§ Collected material
— Start —
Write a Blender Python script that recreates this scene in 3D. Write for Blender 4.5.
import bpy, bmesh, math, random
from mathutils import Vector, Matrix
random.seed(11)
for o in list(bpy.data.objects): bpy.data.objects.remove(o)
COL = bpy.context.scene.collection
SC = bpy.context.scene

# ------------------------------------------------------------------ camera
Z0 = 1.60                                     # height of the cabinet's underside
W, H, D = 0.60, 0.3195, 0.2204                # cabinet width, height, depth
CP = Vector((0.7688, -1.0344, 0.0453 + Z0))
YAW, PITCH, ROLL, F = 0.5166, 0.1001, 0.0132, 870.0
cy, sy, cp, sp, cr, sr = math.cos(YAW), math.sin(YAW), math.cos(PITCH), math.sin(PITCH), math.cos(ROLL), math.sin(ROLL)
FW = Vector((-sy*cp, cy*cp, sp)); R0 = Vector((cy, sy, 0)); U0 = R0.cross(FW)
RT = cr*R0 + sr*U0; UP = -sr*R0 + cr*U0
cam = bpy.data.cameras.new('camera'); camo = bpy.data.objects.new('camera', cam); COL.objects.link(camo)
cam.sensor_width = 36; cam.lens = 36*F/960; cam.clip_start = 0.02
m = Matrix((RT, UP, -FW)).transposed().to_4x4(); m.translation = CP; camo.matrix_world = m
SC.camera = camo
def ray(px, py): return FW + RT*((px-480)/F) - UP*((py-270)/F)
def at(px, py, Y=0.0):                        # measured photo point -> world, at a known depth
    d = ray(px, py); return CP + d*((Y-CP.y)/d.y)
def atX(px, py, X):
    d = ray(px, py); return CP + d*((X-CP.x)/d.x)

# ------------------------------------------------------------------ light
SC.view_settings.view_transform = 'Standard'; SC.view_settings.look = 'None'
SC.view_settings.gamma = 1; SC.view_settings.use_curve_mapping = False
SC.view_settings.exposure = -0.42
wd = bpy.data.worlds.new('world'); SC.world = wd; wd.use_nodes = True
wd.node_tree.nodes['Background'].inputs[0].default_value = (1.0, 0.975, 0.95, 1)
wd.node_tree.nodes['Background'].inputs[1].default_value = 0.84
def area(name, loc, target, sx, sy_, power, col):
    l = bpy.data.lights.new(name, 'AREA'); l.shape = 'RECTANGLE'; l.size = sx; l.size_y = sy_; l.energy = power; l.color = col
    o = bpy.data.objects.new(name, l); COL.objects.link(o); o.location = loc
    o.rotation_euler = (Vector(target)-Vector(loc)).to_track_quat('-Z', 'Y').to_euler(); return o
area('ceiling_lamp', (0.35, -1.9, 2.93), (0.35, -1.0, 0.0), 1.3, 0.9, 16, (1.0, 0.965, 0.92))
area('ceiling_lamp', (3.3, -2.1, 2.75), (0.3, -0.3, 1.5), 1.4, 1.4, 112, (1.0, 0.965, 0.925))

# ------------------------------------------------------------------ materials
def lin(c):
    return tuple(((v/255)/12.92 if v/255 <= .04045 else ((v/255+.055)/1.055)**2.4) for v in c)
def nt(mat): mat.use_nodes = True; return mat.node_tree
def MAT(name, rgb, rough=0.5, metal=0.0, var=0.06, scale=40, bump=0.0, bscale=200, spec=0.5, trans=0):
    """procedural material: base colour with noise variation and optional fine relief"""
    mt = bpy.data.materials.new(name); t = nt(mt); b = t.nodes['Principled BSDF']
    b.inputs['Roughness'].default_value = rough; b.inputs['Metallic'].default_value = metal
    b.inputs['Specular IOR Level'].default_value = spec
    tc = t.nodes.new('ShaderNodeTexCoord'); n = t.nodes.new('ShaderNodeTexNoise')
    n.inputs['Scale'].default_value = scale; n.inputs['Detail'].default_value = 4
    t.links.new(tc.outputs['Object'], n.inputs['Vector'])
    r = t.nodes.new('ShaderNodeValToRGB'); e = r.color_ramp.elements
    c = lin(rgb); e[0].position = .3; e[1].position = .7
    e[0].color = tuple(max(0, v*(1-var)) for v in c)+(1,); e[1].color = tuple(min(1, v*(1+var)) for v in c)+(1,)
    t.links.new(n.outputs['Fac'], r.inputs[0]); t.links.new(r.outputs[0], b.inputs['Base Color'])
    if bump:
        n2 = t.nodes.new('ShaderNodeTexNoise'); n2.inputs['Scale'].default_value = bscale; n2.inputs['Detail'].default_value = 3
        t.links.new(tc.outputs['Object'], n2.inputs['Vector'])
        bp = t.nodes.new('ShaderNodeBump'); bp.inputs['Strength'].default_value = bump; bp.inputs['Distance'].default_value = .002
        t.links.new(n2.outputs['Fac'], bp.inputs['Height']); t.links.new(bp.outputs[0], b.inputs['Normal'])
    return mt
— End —
§ Short task
Retype all the material above precisely, with no line left out.

§ The output
Write a Blender Python script that recreates this scene in 3D. Write for Blender 4.5.
import bpy, bmesh, math, random
from mathutils import Vector, Matrix
random.seed(11)
for o in list(bpy.data.objects): bpy.data.objects.remove(o)
COL = bpy.context.scene.collection
SC = bpy.context.scene

# ------------------------------------------------------------------ camera
Z0 = 1.60                                     # height of the cabinet's underside
W, H, D = 0.60, 0.3195, 0.2204                # cabinet width, height, depth
CP = Vector((0.7688, -1.0344, 0.0453 + Z0))
YAW, PITCH, ROLL, F = 0.5166, 0.1001, 0.0132, 870.0
cy, sy, cp, sp, cr, sr = math.cos(YAW), math.sin(YAW), math.cos(PITCH), math.sin(PITCH), math.cos(ROLL), math.sin(ROLL)
FW = Vector((-sy*cp, cy*cp, sp)); R0 = Vector((cy, sy, 0)); U0 = R0.cross(FW)
RT = cr*R0 + sr*U0; UP = -sr*R0 + cr*U0
cam = bpy.data.cameras.new('camera'); camo = bpy.data.objects.new('camera', cam); COL.objects.link(camo)
cam.sensor_width = 36; cam.lens = 36*F/960; cam.clip_start = 0.02
m = Matrix((RT, UP, -FW)).transposed().to_4x4(); m.translation = CP; camo.matrix_world = m
SC.camera = camo
def ray(px, py): return FW + RT*((px-480)/F) - UP*((py-270)/F)
def at(px, py, Y=0.0):                        # measured photo point -> world, at a known depth
    d = ray(px, py); return CP + d*((Y-CP.y)/d.y)
def atX(px, py, X):
    d = ray(px, py); return CP + d*((X-CP.x)/d.x)

# ------------------------------------------------------------------ light
SC.view_settings.view_transform = 'Standard'; SC.view_settings.look = 'None'
SC.view_settings.gamma = 1; SC.view_settings.use_curve_mapping = False
SC.view_settings.exposure = -0.42
wd = bpy.data.worlds.new('world'); SC.world = wd; wd.use_nodes = True
wd.node_tree.nodes['Background'].inputs[0].default_value = (1.0, 0.975, 0.95, 1)
wd.node_tree.nodes['Background'].inputs[1].default_value = 0.84
def area(name, loc, target, sx, sy_, power, col):
    l = bpy.data.lights.new(name, 'AREA'); l.shape = 'RECTANGLE'; l.size = sx; l.size_y = sy_; l.energy = power; l.color = col
    o = bpy.data.objects.new(name, l); COL.objects.link(o); o.location = loc
    o.rotation_euler = (Vector(target)-Vector(loc)).to_track_quat('-Z', 'Y').to_euler(); return o
area('ceiling_lamp', (0.35, -1.9, 2.93), (0.35, -1.0, 0.0), 1.3, 0.9, 16, (1.0, 0.965, 0.92))
area('ceiling_lamp', (3.3, -2.1, 2.75), (0.3, -0.3, 1.5), 1.4, 1.4, 112, (1.0, 0.965, 0.925))

# ------------------------------------------------------------------ materials
def lin(c):
    return tuple(((v/255)/12.92 if v/255 <= .04045 else ((v/255+.055)/1.055)**2.4) for v in c)
def nt(mat): mat.use_nodes = True; return mat.node_tree
def MAT(name, rgb, rough=0.5, metal=0.0, var=0.06, scale=40, bump=0.0, bscale=200, spec=0.5, trans=0):
    """procedural material: base colour with noise variation and optional fine relief"""
    mt = bpy.data.materials.new(name); t = nt(mt); b = t.nodes['Principled BSDF']
    b.inputs['Roughness'].default_value = rough; b.inputs['Metallic'].default_value = metal
    b.inputs['Specular IOR Level'].default_value = spec
    tc = t.nodes.new('ShaderNodeTexCoord'); n = t.nodes.new('ShaderNodeTexNoise')
    n.inputs['Scale'].default_value = scale; n.inputs['Detail'].default_value = 4
    t.links.new(tc.outputs['Object'], n.inputs['Vector'])
    r = t.nodes.new('ShaderNodeValToRGB'); e = r.color_ramp.elements
    c = lin(rgb); e[0].position = .3; e[1].position = .7
    e[0].color = tuple(max(0, v*(1-var)) for v in c)+(1,); e[1].color = tuple(min(1, v*(1+var)) for v in c)+(1,)
    t.links.new(n.outputs['Fac'], r.inputs[0]); t.links.new(r.outputs[0], b.inputs['Base Color'])
    if bump:
        n2 = t.nodes.new('ShaderNodeTexNoise'); n2.inputs['Scale'].default_value = bscale; n2.inputs['Detail'].default_value = 3
        t.links.new(tc.outputs['Object'], n2.inputs['Vector'])
        bp = t.nodes.new('ShaderNodeBump'); bp.inputs['Strength'].default_value = bump; bp.inputs['Distance'].default_value = .002
        t.links.new(n2.outputs['Fac'], bp.inputs['Height']); t.links.new(bp.outputs[0], b.inputs['Normal'])
    return mt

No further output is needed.